Ding Dong Merrily on High

"Ding Dong Merrily on High" is a Christmas carol. The tune first appeared as a secular dance tune known as "le branle de l'Official" in Orchésographie, a dance book written by Jehan Tabourot (1519–1593). The lyrics are from English composer George Ratcliffe Woodward (1848–1934), and it was first published in 1924 in his The Cambridge Carol-Book: Being Fifty-two Songs for Christmas, Easter, And Other Seasons. Woodward took an interest in church bell ringing, which no doubt aided him in writing it. Woodward was the author of several carol books, including Songs of Syon and The Cowley Carol Book. The macaronic style is characteristic of Woodward’s delight in archaic poetry. Charles Wood harmonised the tune when it was published with Woodward's text in The Cambridge Carol Book. More recently, Sir David Willcocks made an arrangement for the second book of Carols for Choirs.

The song is particularly noted[1][2] for the Latin refrain:

Gloria, Hosanna in excelsis!
[Glory!

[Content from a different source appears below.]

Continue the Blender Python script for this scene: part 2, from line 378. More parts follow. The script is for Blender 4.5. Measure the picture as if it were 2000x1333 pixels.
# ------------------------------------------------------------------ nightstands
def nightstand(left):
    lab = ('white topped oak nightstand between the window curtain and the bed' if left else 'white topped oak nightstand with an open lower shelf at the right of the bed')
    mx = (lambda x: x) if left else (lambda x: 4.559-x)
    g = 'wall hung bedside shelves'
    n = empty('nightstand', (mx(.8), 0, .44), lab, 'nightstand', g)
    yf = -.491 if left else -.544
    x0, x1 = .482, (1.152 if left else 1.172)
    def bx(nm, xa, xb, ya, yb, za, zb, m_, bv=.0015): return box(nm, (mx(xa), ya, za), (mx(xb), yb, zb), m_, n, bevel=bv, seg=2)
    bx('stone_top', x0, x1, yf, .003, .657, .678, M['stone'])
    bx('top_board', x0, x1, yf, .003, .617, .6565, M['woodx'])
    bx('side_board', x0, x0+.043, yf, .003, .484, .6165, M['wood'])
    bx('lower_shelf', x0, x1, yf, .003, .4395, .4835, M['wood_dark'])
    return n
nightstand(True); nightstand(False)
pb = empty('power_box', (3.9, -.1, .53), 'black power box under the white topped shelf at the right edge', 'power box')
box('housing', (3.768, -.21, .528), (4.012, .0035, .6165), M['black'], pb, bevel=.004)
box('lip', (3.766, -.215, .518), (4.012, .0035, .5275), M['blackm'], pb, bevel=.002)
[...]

Hosanna in the highest!]

where the sung vowel sound "o" of "Gloria" is fluidly sustained through a lengthy rising and falling melismatic melodic sequence.

Contents

Words

The words of the carol are:[3]

Ding dong! merrily on high
In heav'n the bells are ringing:
Ding dong! verily the sky
Is riv'n with Angel singing.

REFRAIN
Gloria,
Hosanna in excelsis!
Gloria,
Hosanna in excelsis!

E'en so here below, below,
Let steeple bells be swungen,
And "Io, io, io!"
By priest and people sungen.

REFRAIN

Pray you, dutifully prime
Your matin chime, ye ringers;
May you beautifully rime
Your evetime song, ye singers.

REFRAIN

Note: "Swungen" and "Sungen" in the second verse are archaic English verb forms.